REVIEW: Here Comes Hell (2019)

In England’s black-and-white, 4:3 ratio past, rich dilletante Victor (Charlie Robb) invites his friends to see his latest acquisition: a decrepit, insolated, and supposedly haunted manor house. After sharing dinner with emotionally wounded Texan George (Tom Bailey), acid-tongued socialite Christine (Margaret Clunie), conceited tennis player Teddy (Timothy Renouf), and Teddy’s nervous lower-class girlfriend Elizabeth (Jessica Webber), Victor reveals the night’s main entertainment: a seance to contact the former occultist owner of the house.

What seems like a tedious comedy take on old-fashioned English cinema gets an unexpected burst of inspiration when Here Comes Hell make a spontaneous transition into being a spot-on tribute to Sam Raimi’s Evil Dead. Visibly produced on a shoestring budget, the film is buoyed by smart gags and character humour, along with a few genuinely effective moments of horror. It does not all add up to something great, but it definitely represents an awful lot of fun. It is both charming and gleefully over-the-top.

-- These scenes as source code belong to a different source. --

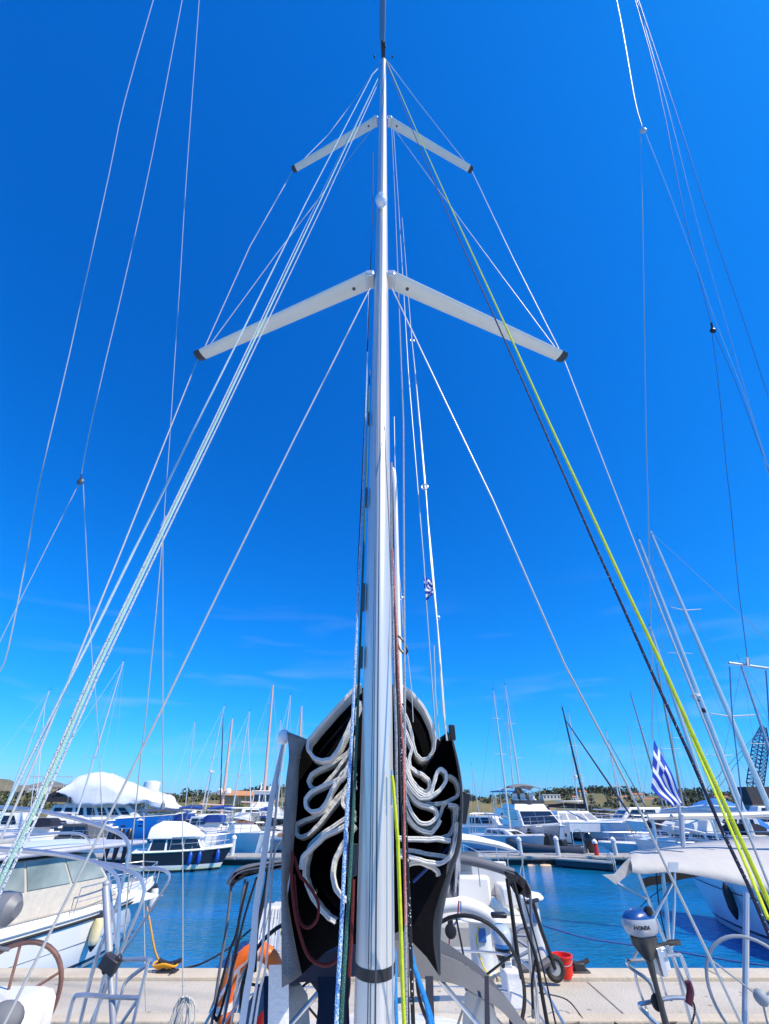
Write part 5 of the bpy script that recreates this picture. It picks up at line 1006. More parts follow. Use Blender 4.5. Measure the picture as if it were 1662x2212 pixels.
# ================================================================= far boats
def place_at(px, Y): return Vector((P(px, 1735, Y=Y).x, Y, 0))
def loc_of(t, v): return PM[t.name].inverted() @ v
SAILMAT = {}
def far_sail(label, px, Y, hd, L, top, hm, mc_=ALU, spr=((.38, 1.3), (.7, 1.)), furl=None, cover=None, base=(.56, 1752), r=.09, B=None, wins=True, bim=None, arch=False, mast2=None, name='sailing_yacht', cat='yacht', dodger=True, bx=None, antenna=True):
    """a moored yacht: its mast foot stands under photo point px and reaches the photo point top"""
    mw = place_at(px, Y); d = Vector((math.cos(hd), math.sin(hd), 0)); org = mw - d * L * base[0]; t = T(name, label, cat, org, hd); B = B or L * .31
    e = place_hull(t, L, B, .115 * L + .25, .09 * L + .15, hm, tr=.78, rake=.08); zd = .1 * L + .2
    cabin(t, L * .26, L * .72, B * .58, zd, zd + .42, L * .16, .1, .25, GEL, wins=[(s, a, a + .2, .3, .75) for s in 'LR' for a in (.08, .34, .6)] + [('F', .2, .8, .3, .8)], bevel=.05)
    a = Vector((L * base[0], 0, zd + .4)); b = loc_of(t, P(top[0], top[1], Y=mw.y))
    st = [(b, (L * .98, 0, zd + .25)), (b, (.1, 0, zd))] + [(b, (L * base[0], s * B * .47, zd)) for s in (-1, 1)]
    for f, hw in spr: pass
    o = mast_on(t, a, b, r, mc_, spr=spr, stays=st if not furl else st[1:], furl=((L * .97, 0, zd + .3), a.lerp(b, furl[0]), furl[1], furl[2]) if furl else None)
    if antenna: MB().tube([b, b + Vector((.05, 0, .7))], .012, 4).tube([b + Vector((-.3, 0, .12)), b + Vector((.3, 0, .14))], .012, 4).build('aerial', BLACK, o)
    MB().tube([a + Vector((0, 0, .9)), Vector((L * .14, 0, zd + 1.45))], .07, 8).build('boom', mc_, t)
    if cover: MB().tube([a + Vector((-.1, 0, 1.15)), a.lerp(Vector((L * .14, 0, zd + 1.5)), .5) + Vector((0, 0, .72)), Vector((L * .16, 0, zd + 1.55))], [.2, .17, .1], 8).build('sail_cover', cover, t)
    if dodger: MB().loft([[(x, y * B, zd + .42 + z) for y, z in ((-.28, 0), (-.26, .42), (-.15, .6), (.15, .6), (.26, .42), (.28, 0))] for x in (L * .24, L * .33)]).build('sprayhood', cover or NAVY, t)
    if bim: MB().loft([[(x, y * B, zd + 1.75 + z) for y, z in ((-.36, 0), (-.3, .12), (0, .17), (.3, .12), (.36, 0), (0, .1))] for x in (L * .03, L * .2)]).build('bimini_top', bim, t); MB().tube([(L * .1, -B * .36, zd), (L * .05, -B * .36, zd + 1.75)], .02, 5).tube([(L * .1, B * .36, zd), (L * .05, B * .36, zd + 1.75)], .02, 5).build('bimini_frame', STEEL, t)
    rails(t, e, 1, 21, .6, .016, every=4)
    return t, a, b, e
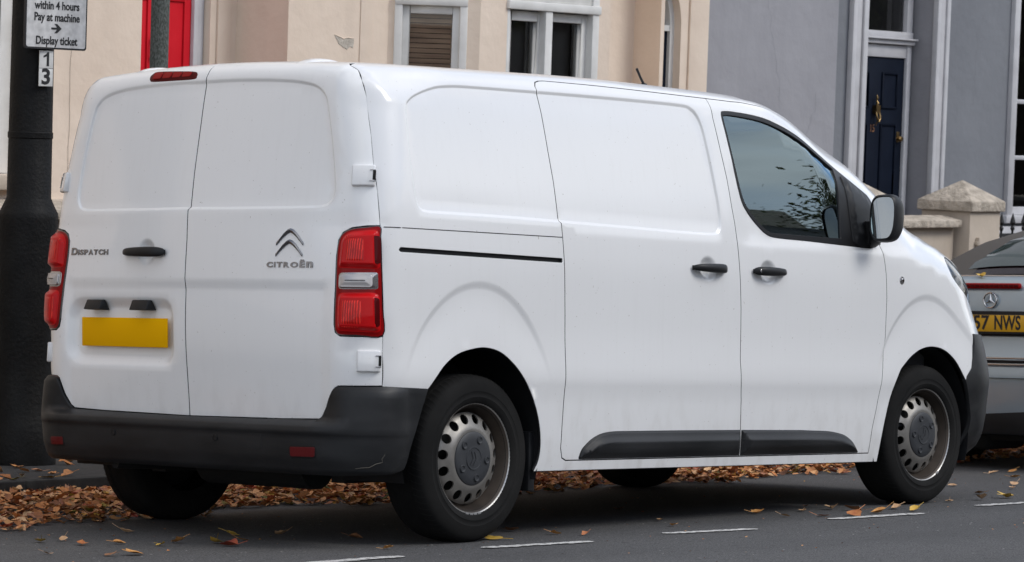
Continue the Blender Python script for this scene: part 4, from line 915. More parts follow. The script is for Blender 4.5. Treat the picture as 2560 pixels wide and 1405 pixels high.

While the film’s first half-hour feels a little slow and awkward, a sharp right-turn not only finds a much more entertaining direction but actually provides a better background against which the characters can develop. The over-confident and catty Christine starts to fall to pieces, for one thing, while the quiet and reserved Elizabeth is given an opportunity to come into her own. Between them they seem the film’s most valuable assets, adding both strong comedy but also more fully realised characters.

That extra dimension of character is important, because Here Comes Hell manages the tricky feat of adding a few genuinely unsettling and effective moments of horror. With the key characters being given time to develop a little in the film’s mid-section, it leaves them well primed for the audience to relate better to them by the finale. The film’s climax is superb, and succeeds in an area that lesser horror-comedies often manage. While Here Comes Hell does take a while to get set up, it is the latter section that shows great promise. I am keen to see what co-writer and director Jack McHenry (the film is co-written by Alice Sidgwick) will do in the future; hopefully with a larger scale and budget.

Performances are evenly balanced across the board, with each actor well-cast for their specific archetypal role. Clunie is particularly effective, as well as Tom Bailey as the tightly wound and gun-slinging George. Red Dwarf alumnus Robert Llewellyn makes a delightful cameo in the film’s train-set opening scene. Occasionally the performances slip toward pantomime – particularly before the stakes are radically raised – however that feels more like an intentional affectation than a failure in acting. It is, after all, a pastiche of 1930s cinema.

Probably not quite accomplished enough to gain a cult status, Here Comes Hell is still a pretty great low-budget blend of comedy, horror, and period drama. Its target audience will likely know who they are from the premise.